To stabilize the cracks at one end, I used a pair of flat framing plates. Tyler beveled the corners with a Dremel, since these parts are in contact with your knees when sitting.
Finally, we flipped the frame back over, set the top in place, and screwed it to the brackets. I hadn’t planed the underside perfectly and there was a couple millimeter wobble under stress, but a small cardboard shim between the frame and top resolved that.
The finished product
It fits perfectly. The way it fills and divides the room while leaving space to work and pass by; the height of the top when chopping vegetables; the way it fits when you sit down; how the shelf is exactly where your feet fall naturally. Every aspect of the geometry is solid: I have no regrets. It’s a pleasure to use and look at.

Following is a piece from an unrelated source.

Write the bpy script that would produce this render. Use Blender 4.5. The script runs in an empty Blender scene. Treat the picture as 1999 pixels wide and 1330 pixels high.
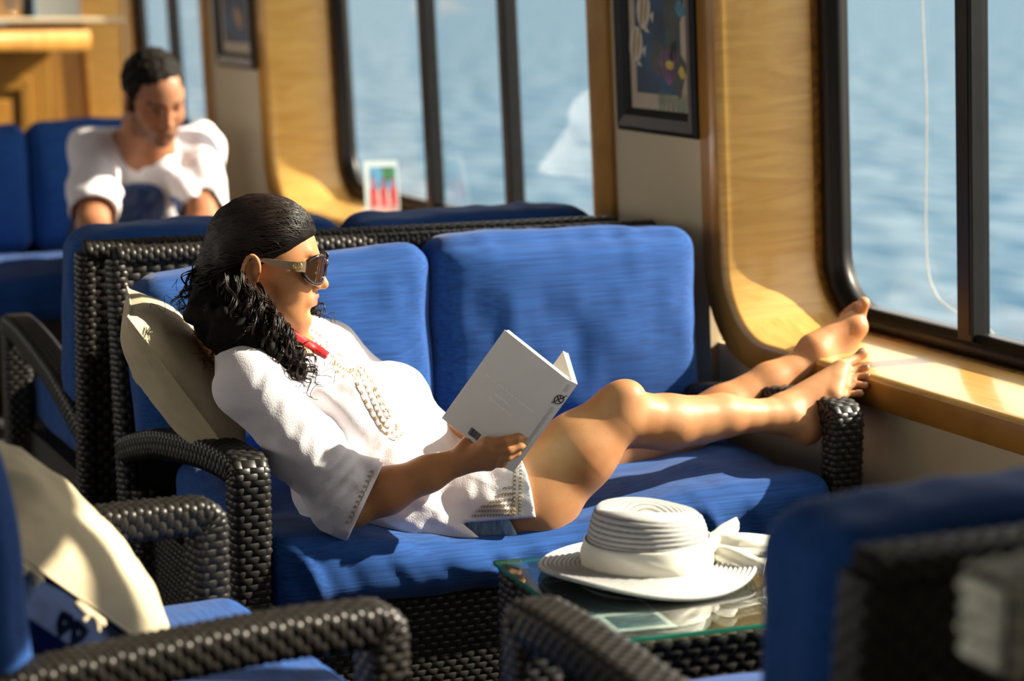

I’m a little less satisfied with the finish. While I love the tone and texture, and it is water and stain resistant, we have a couple of plates with rough ceramic bottoms and they’ve produced noticeable scratches. I can sand and refinish individual spots since it’s not a polymer coat, but I’d say this finish does require placemats. Depending on how it wears over the next few months, I may opt to recoat it with a light varnish. Meanwhile I’ll try rubbing them with walnut meat and see how it looks; you can fill in a surprising amount of damage that way.
Bottom line: it’s a beautiful, solid piece, and despite a few errors I made during construction, I think it came off quite well. Finished just in time for Thanksgiving day–and our family loved it.